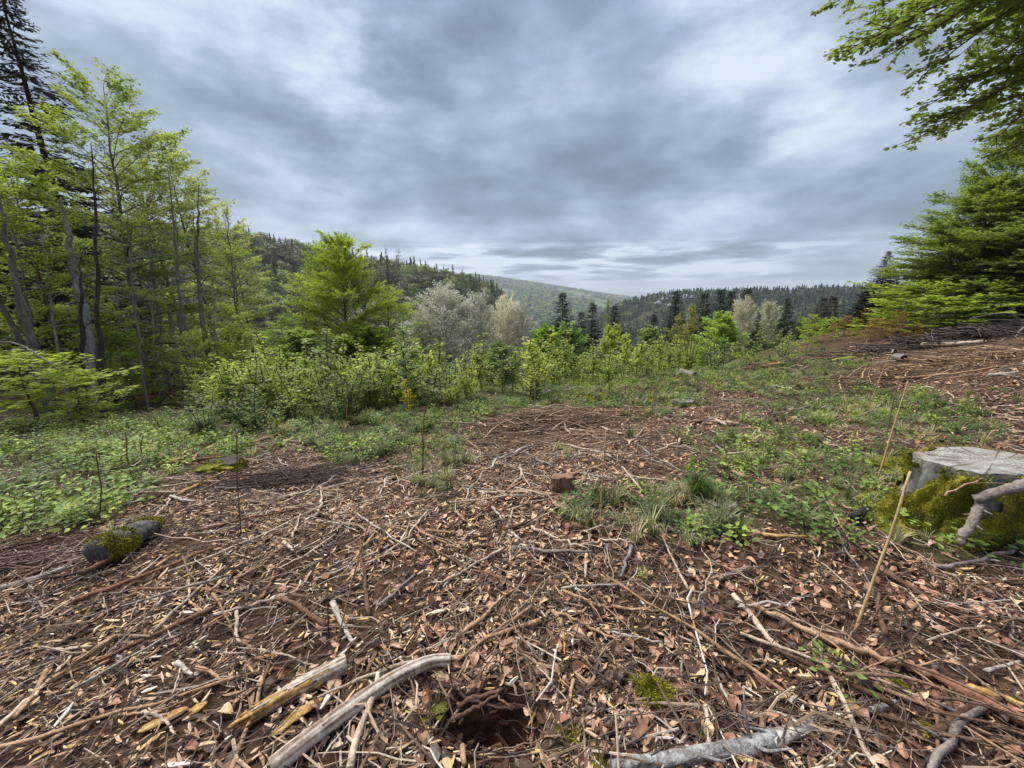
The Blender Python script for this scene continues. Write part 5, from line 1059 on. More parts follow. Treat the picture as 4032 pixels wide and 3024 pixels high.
# anonymous sticks, copies of a few bent shapes
SM = []
for i in range(14):
    rng = np.random.default_rng(700+i); Ls = [.18, .25, .34, .45, .6, .8, 1.0][i % 7]; n = 10; s_ = np.linspace(-.5, .5, n); mb = MB(); r0 = [.005, .007, .009, .012, .008, .012, .014][(i*3) % 7]
    p = np.stack([s_*Ls, np.cumsum(np.cumsum(rng.normal(0, .008*Ls, n)))+rng.normal(0, .006*Ls, n), rng.normal(0, .004*Ls, n)+r0*.8], 1); p[:, 1] -= np.linspace(p[0, 1], p[-1, 1], n)
    tube(mb, p, r0*np.linspace(1, .6, n)*(1+rng.normal(0, .07, n)), 7, rough=.08, rng=rng)
    for j in range(rng.integers(0, 3)): q = rng.integers(2, n-2); segs(mb, [p[q]], [p[q]+np.array([rng.uniform(.03, .08)*Ls*1.5, rng.choice([-1, 1])*Ls*.12, .02*Ls])], r0*.5, r0*.25, 5)
    SM.append(mb.mesh('stick', M_STICK, True))
x, y, r, rng = sample_ground(620, 2600, 1.1, 13, 1.0, 2.5); px, py = project(x, y, Zg(x, y)); k = (px > -100) & (px < 4130) & (py < 3050) & (~any_green(x, y) | (rng.random(len(x)) < .18)) & (vn(x*.9, y*.9, 88) > .18)
i_ = np.nonzero(k)[0][:250]; x, y, r = x[i_], y[i_], r[i_]; yaw = rng.normal(.6, .75, len(x))+rng.integers(0, 2, len(x))*math.pi; yaw[rng.random(len(x)) < .25] += 1.4; E = orient(x, y, yaw, rng, .06)
names = list(COL)[:6]+['red']
for c in range(len(x)):
    cn = names[int(rng.choice(7, p=[.3, .26, .13, .05, .12, .07, .07]))]; s_ = rng.uniform(.6, 1.2)*(1 if r[c] < 5 else 1.3); col = np.array(COL[cn])*rng.uniform(.75, 1.15)
    o = ob('stick', SM[rng.integers(0, 14)], None, (x[c], y[c], float(Zg(x[c], y[c]))+.020), E[c], (s_, s_, s_*rng.uniform(.9, 1.2)), col)
    tag(o, {'pale': 'barkless pale', 'tan': 'light tan', 'brown': 'dark brown', 'dark': 'nearly black', 'gray': 'weathered grey', 'white': 'bleached whitish', 'red': 'reddish brown'}[cn]+' dry stick lying on the litter of the clearing', 'stick', cn+' sticks on the clearing')
# slash: brush piles as tangles nobody could count
def brush(name, centre, ext, ang, n, L0, r0, hgt, colr, label, seed):
    rng = np.random.default_rng(seed); c = np.array(centre); u = np.array([math.cos(ang), math.sin(ang)]); v = np.array([-u[1], u[0]])
    a = rng.normal(0, .45, n)*ext[0]; b = rng.normal(0, .4, n)*ext[1]; h = hgt*np.exp(-(a/ext[0])**2*.8-(b/ext[1])**2*1.2)*rng.uniform(0, 1, n)
    x = c[0]+a*u[0]+b*v[0]; y = c[1]+a*u[1]+b*v[1]; z = Zg(x, y)+h+.01; th = ang+rng.normal(0, .45, n); el = rng.normal(0, .10, n); ln = L0*rng.uniform(.4, 1.3, n); mb = MB()
    d = np.stack([np.cos(th), np.sin(th), el], 1); bend = rng.normal(0, .12, n); dn = np.stack([-np.sin(th), np.cos(th), rng.normal(0, .5, n)], 1)
    p0 = np.stack([x, y, z], 1)-d*ln[:, None]*.5; K = 5; rr = r0*rng.uniform(.4, 1.3, n); prev = p0; tn = rng.random(n)**1.5*1.6
    for i in range(1, K+1):
        t = i/K; q = p0+d*(ln*t)[:, None]+dn*(bend*ln*math.sin(math.pi*t))[:, None]; q[:, 2] = np.maximum(q[:, 2], Zg(q[:, 0], q[:, 1])+.005); segs(mb, prev, q, rr*(1-.7*(t-1/K)), rr*(1-.7*t), 5, 0, tn); prev = q
    V = np.concatenate(mb.v); V -= np.append(c, float(Zg(*c))); mb.v = [V]
    o = ob(name, mb.mesh('brush', M_STICK, True), None, (c[0], c[1], float(Zg(*c))), color=colr); return tag(o, label, 'brush', kind='stuff')
def brush_px(px, py, ex, ey, n, L0, r0, hgt, col, label, seed, ang=0.0):
    g_ = G(px, py); brush('brush_pile', g_[:2], (ex, ey), ang, n, L0, r0, hgt, col, label, seed)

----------

Write out the whole listing exactly, and drop the pictures.

The Blender Python script for this scene continues. Write part 5, from line 1059 on. More parts follow. Treat the picture as 4032 pixels wide and 3024 pixels high.
# anonymous sticks, copies of a few bent shapes
SM = []
for i in range(14):
    rng = np.random.default_rng(700+i); Ls = [.18, .25, .34, .45, .6, .8, 1.0][i % 7]; n = 10; s_ = np.linspace(-.5, .5, n); mb = MB(); r0 = [.005, .007, .009, .012, .008, .012, .014][(i*3) % 7]
    p = np.stack([s_*Ls, np.cumsum(np.cumsum(rng.normal(0, .008*Ls, n)))+rng.normal(0, .006*Ls, n), rng.normal(0, .004*Ls, n)+r0*.8], 1); p[:, 1] -= np.linspace(p[0, 1], p[-1, 1], n)
    tube(mb, p, r0*np.linspace(1, .6, n)*(1+rng.normal(0, .07, n)), 7, rough=.08, rng=rng)
    for j in range(rng.integers(0, 3)): q = rng.integers(2, n-2); segs(mb, [p[q]], [p[q]+np.array([rng.uniform(.03, .08)*Ls*1.5, rng.choice([-1, 1])*Ls*.12, .02*Ls])], r0*.5, r0*.25, 5)
    SM.append(mb.mesh('stick', M_STICK, True))
x, y, r, rng = sample_ground(620, 2600, 1.1, 13, 1.0, 2.5); px, py = project(x, y, Zg(x, y)); k = (px > -100) & (px < 4130) & (py < 3050) & (~any_green(x, y) | (rng.random(len(x)) < .18)) & (vn(x*.9, y*.9, 88) > .18)
i_ = np.nonzero(k)[0][:250]; x, y, r = x[i_], y[i_], r[i_]; yaw = rng.normal(.6, .75, len(x))+rng.integers(0, 2, len(x))*math.pi; yaw[rng.random(len(x)) < .25] += 1.4; E = orient(x, y, yaw, rng, .06)
names = list(COL)[:6]+['red']
for c in range(len(x)):
    cn = names[int(rng.choice(7, p=[.3, .26, .13, .05, .12, .07, .07]))]; s_ = rng.uniform(.6, 1.2)*(1 if r[c] < 5 else 1.3); col = np.array(COL[cn])*rng.uniform(.75, 1.15)
    o = ob('stick', SM[rng.integers(0, 14)], None, (x[c], y[c], float(Zg(x[c], y[c]))+.020), E[c], (s_, s_, s_*rng.uniform(.9, 1.2)), col)
    tag(o, {'pale': 'barkless pale', 'tan': 'light tan', 'brown': 'dark brown', 'dark': 'nearly black', 'gray': 'weathered grey', 'white': 'bleached whitish', 'red': 'reddish brown'}[cn]+' dry stick lying on the litter of the clearing', 'stick', cn+' sticks on the clearing')
# slash: brush piles as tangles nobody could count
def brush(name, centre, ext, ang, n, L0, r0, hgt, colr, label, seed):
    rng = np.random.default_rng(seed); c = np.array(centre); u = np.array([math.cos(ang), math.sin(ang)]); v = np.array([-u[1], u[0]])
    a = rng.normal(0, .45, n)*ext[0]; b = rng.normal(0, .4, n)*ext[1]; h = hgt*np.exp(-(a/ext[0])**2*.8-(b/ext[1])**2*1.2)*rng.uniform(0, 1, n)
    x = c[0]+a*u[0]+b*v[0]; y = c[1]+a*u[1]+b*v[1]; z = Zg(x, y)+h+.01; th = ang+rng.normal(0, .45, n); el = rng.normal(0, .10, n); ln = L0*rng.uniform(.4, 1.3, n); mb = MB()
    d = np.stack([np.cos(th), np.sin(th), el], 1); bend = rng.normal(0, .12, n); dn = np.stack([-np.sin(th), np.cos(th), rng.normal(0, .5, n)], 1)
    p0 = np.stack([x, y, z], 1)-d*ln[:, None]*.5; K = 5; rr = r0*rng.uniform(.4, 1.3, n); prev = p0; tn = rng.random(n)**1.5*1.6
    for i in range(1, K+1):
        t = i/K; q = p0+d*(ln*t)[:, None]+dn*(bend*ln*math.sin(math.pi*t))[:, None]; q[:, 2] = np.maximum(q[:, 2], Zg(q[:, 0], q[:, 1])+.005); segs(mb, prev, q, rr*(1-.7*(t-1/K)), rr*(1-.7*t), 5, 0, tn); prev = q
    V = np.concatenate(mb.v); V -= np.append(c, float(Zg(*c))); mb.v = [V]
    o = ob(name, mb.mesh('brush', M_STICK, True), None, (c[0], c[1], float(Zg(*c))), color=colr); return tag(o, label, 'brush', kind='stuff')
def brush_px(px, py, ex, ey, n, L0, r0, hgt, col, label, seed, ang=0.0):
    g_ = G(px, py); brush('brush_pile', g_[:2], (ex, ey), ang, n, L0, r0, hgt, col, label, seed)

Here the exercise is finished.